The best way to know the self is feeling oneself at the moments of reckoning. The feeling of being alone, just with your senses, may lead you to think more consciously. More and more of such moments may sensitize ‘you towards you’, towards others. We become regular with introspection and retrospection. We get ‘the’ gradual connect to the higher self we may name Spirituality or God or just a Humane Conscious. We tend to get a rhythm again in life. We need to learn the art of being lonely in crowd while being part of the crowd. A multitude of loneliness in mosaic of relations! One needs to feel it severally, with conscience, before making it a way of life. One needs to live several such lonely moments. One needs to live severallyalone.

Saturday, 7 November 2015

YES, WE ARE STILL RESILIENTLY TOLERANT.

And for that reason, and that reason alone, we need to fight the increasing (fringe) voices of ‪‎intolerance – because it encompasses all – every sane and insane element in the ongoing ‘tolerance Vs intolerance’ debate that has seemed to envelope the nation’s consciousness.

Is there a radically surcharged atmosphere of negative connotations in the country?

Yes. It is.

Even if it is limited to some fringe elements!

Because they present face of an eminent danger lurching all around – that their increasing mainstreaming can vitiate the atmosphere to the extent that social harmony can again be taken for ride, can be tossed, by various anti-national elements, desperate to grab any such development.

We have seen it so many times – especially during rounds of massive riots that engulfed a large part of the country’s consciousness.

It is no hidden fact that Babri demolition and riots associated with it caused some ominous and fundamental changes in ‘manifestation of religious expressions’ – both by Hindus and by Muslims.
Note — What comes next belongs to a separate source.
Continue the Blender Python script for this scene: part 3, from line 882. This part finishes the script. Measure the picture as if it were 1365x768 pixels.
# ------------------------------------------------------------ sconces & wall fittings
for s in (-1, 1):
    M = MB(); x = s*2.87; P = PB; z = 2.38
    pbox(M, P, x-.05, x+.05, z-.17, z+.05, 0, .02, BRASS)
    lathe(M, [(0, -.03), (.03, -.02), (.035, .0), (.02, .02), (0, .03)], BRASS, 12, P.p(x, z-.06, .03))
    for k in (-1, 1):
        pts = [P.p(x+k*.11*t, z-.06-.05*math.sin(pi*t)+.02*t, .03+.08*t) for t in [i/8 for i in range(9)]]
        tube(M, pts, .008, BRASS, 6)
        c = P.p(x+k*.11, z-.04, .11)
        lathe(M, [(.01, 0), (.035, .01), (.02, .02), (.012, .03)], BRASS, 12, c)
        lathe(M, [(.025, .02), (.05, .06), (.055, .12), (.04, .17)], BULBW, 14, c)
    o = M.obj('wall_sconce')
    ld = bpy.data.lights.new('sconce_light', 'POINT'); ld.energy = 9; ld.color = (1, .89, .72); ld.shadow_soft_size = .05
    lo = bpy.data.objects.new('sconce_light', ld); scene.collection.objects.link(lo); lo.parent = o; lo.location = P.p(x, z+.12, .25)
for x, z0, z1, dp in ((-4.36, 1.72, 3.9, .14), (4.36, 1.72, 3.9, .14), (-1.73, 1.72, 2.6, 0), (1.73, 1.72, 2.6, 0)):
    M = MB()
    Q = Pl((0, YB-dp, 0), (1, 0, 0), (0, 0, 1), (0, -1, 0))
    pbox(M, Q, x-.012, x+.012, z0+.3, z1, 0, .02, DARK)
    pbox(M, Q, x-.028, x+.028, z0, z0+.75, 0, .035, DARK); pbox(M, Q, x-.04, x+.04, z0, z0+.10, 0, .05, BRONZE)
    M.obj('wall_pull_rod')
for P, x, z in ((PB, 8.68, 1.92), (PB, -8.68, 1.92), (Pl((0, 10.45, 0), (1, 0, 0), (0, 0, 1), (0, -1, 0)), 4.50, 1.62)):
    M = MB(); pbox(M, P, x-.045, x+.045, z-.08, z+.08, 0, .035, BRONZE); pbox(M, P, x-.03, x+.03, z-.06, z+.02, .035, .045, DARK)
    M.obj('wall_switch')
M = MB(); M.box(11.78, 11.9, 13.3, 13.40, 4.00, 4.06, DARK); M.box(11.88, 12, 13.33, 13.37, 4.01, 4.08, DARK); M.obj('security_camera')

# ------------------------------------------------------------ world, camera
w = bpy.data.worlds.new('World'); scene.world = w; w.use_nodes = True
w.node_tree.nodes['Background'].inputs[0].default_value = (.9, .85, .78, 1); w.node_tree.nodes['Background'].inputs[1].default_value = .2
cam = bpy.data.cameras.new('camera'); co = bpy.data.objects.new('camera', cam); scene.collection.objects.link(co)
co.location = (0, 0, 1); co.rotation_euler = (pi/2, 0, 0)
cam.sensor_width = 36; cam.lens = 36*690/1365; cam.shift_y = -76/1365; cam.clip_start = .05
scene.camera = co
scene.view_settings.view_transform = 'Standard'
Opinion leaders and religious satraps of Hinduism threw more claims and threw vehement claims. Loudspeakers cropped up on many mosques. And the ensuing aftermath saw many more sporadic rounds of communal violence.

But, even after that, even after several such dark chapters in our post-independence history, the common refrain from an ordinary ‘common man’ Hindu or Muslim is still that living peacefully and surviving harmoniously always get precedence over the nitty-gritty of religious affairs; that an ordinary folk has his day to day survival in mind and not these ‘supercharged elements and the resultant surcharged atmosphere’.
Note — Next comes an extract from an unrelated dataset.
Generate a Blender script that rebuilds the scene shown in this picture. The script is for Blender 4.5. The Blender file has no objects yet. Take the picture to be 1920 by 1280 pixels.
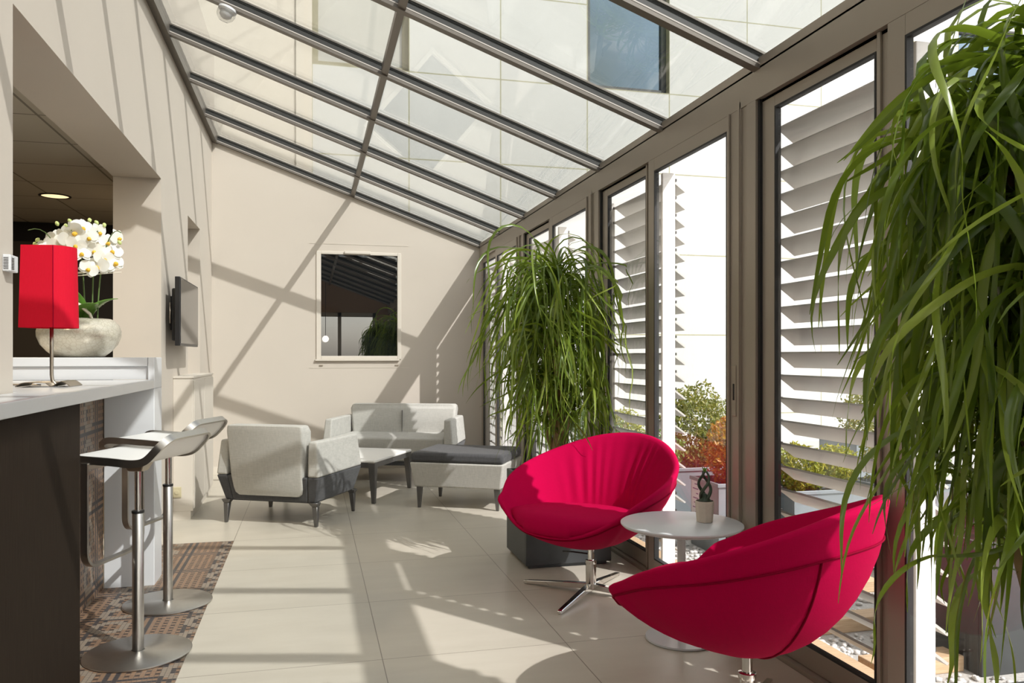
import bpy, bmesh, math, random
from mathutils import Vector, Matrix, noise
PI = math.pi
R = math.radians
C = bpy.context.scene.collection
random.seed(7)

# ------------------------------------------------------------------ node helpers
class N:
    """tiny expression helper for shader math"""
    def __init__(s, name):
        s.m = bpy.data.materials.new(name); s.m.use_nodes = True
        s.t = s.m.node_tree; s.n = s.t.nodes; s.l = s.t.links
        s.b = s.n['Principled BSDF']; s.out = s.n['Material Output']
    def node(s, t, **k):
        n = s.n.new(t)
        for a, v in k.items(): setattr(n, a, v)
        return n
    def put(s, sock, v):
        if hasattr(v, 'links'): s.l.new(v, sock)
        else:
            if isinstance(v, (tuple, list)) and len(v) == 3 and sock.type == 'RGBA': v = (*v, 1)
            sock.default_value = v
    def math(s, op, a, b=None, c=None):
        n = s.node('ShaderNodeMath', operation=op)
        s.put(n.inputs[0], a)
        if b is not None: s.put(n.inputs[1], b)
        if c is not None: s.put(n.inputs[2], c)
        return n.outputs[0]
    def mix(s, f, a, b, mode='MIX'):
        n = s.node('ShaderNodeMix', data_type='RGBA', blend_type=mode)
        s.put(n.inputs[0], f); s.put(n.inputs[6], a); s.put(n.inputs[7], b)
        return n.outputs[2]
    def pos(s):
        g = s.node('ShaderNodeNewGeometry'); x = s.node('ShaderNodeSeparateXYZ')
        s.l.new(g.outputs['Position'], x.inputs[0]); return x.outputs
    def objpos(s):
        g = s.node('ShaderNodeTexCoord'); return g.outputs['Object']
    def noise(s, scale, detail=3, rough=.5, vec=None, stretch=None):
        n = s.node('ShaderNodeTexNoise'); n.inputs['Scale'].default_value = scale
        n.inputs['Detail'].default_value = detail; n.inputs['Roughness'].default_value = rough
        v = vec or s.objpos()
        if stretch:
            mp = s.node('ShaderNodeMapping'); mp.inputs['Scale'].default_value = stretch
            s.l.new(v, mp.inputs[0]); v = mp.outputs[0]
        s.l.new(v, n.inputs['Vector']); return n.outputs['Fac']
    def ramp(s, f, stops):
        n = s.node('ShaderNodeValToRGB'); e = n.color_ramp.elements
        while len(e) < len(stops): e.new(.5)
        for i, (p, c) in enumerate(stops): e[i].position = p; e[i].color = (*c, 1)
        s.put(n.inputs[0], f); return n.outputs[0]
    def bump(s, h, strength=.2, dist=.01):
        n = s.node('ShaderNodeBump'); n.inputs['Strength'].default_value = strength
        n.inputs['Distance'].default_value = dist; s.put(n.inputs['Height'], h)
        s.l.new(n.outputs[0], s.b.inputs['Normal'])
    def set(s, **k):
        for a, v in k.items():
            nm = {'base':'Base Color','rough':'Roughness','metal':'Metallic','spec':'Specular IOR Level','sheen':'Sheen Weight',
                  'sheenr':'Sheen Roughness','sheent':'Sheen Tint','coat':'Coat Weight','coatr':'Coat Roughness','emit':'Emission Color','emits':'Emission Strength','sss':'Subsurface Weight'}[a]
            s.put(s.b.inputs[nm], v)
        return s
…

The Indian society has survived and survived well these – keeping them at bay – and whenever these voices got some space, the social weaving came to heal the sentiments pushing such voices to the fringes of irrelevance.

We are so ‘common and routine’ about our life and its survival priorities but not about such religious preferences that work to divide us becomes once again clear when a sensitive portrayal of our togetherness in a movie, Bajrangi Bhaijaan, binds Indian and Pakistanis together in a mission - the two nations, the two sworn enemies, the two religious domains - with history of conflicts and hostilities.  
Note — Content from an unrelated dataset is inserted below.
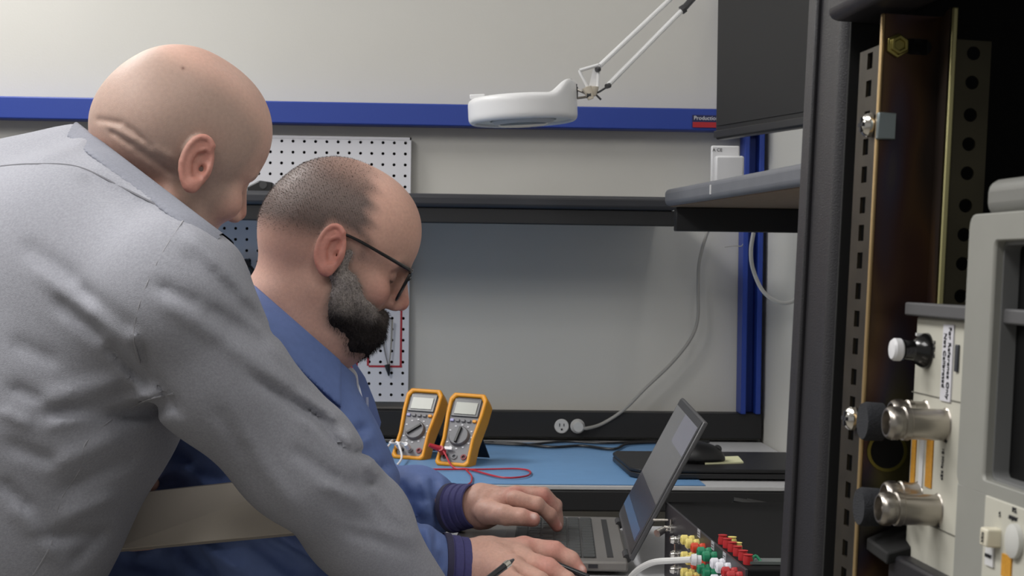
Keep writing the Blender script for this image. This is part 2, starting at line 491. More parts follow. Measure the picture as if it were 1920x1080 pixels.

And we need to fight fringe voice to preserve this ‘so common and routine’ way of our life – whenever they try to push their course into the mainstream of our conscious - we need to push them away, to beyond even fringes of irrelevance – today or tomorrow.

Religion is an important part of our being but it should always be – as it is in our day to day life – where we decide on our worship routine – where we shape how we need to follow our religion – where we feel a friendly reverence for our Almighty – where we ‘routinely’ fear about repercussions of doing something bad, something that will hurt and thus will anger our God.

We should decide on our religious preferences and practices. Religion should never decide on who we should become.

The conscience of the universal values of humanity should the conscious of every religion –open to changes with changing times – and not the other way round.

We have been and we are resiliently tolerant and we will successfully fight this momentary, peripheral surge of intolerance.